The big question for SDF defenders and critics is whether this kind of research would happen in its absence?  It is true we can get the money from elsewhere, as most of my current book project was funded by the aforementioned SSHRC.*  SDF has been handy in filling in the holes, though.  The other aspects--helping academics navigate the complex bureaucracy to meet military folks, sending scholars on trips to Canadians deployed abroad--that will be missed bigtime.  At a time where universities are finding it harder to support research and support graduate students, this kind of cut will be felt more deeply.  True, there will be less stuff done by the research centers that are aimed to satisfy annual reports and there will be less admin covered by the national government. 

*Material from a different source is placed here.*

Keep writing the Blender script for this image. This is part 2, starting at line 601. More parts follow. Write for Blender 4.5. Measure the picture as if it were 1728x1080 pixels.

But is this really the right time to reduce the incentives and support for understanding the Canadian military and broader security challenges?  Sure, if Canada retreats from the world and only focuses on arctic sovereignty, as we do not really need to understand what a misguided policy this is going to be nor would we need to understand the domestic politics that will generate this wasted effort.






*  I must say I am really annoyed by the one scholar cited in the article on the cuts, who argues that scholars should only be funded by SSHRC essentially rather than "sinecures through DND."  Funny to hear from a CRC Chair, since we CRCs gets money each year that is not alloted by a normal SSHRC open competition either.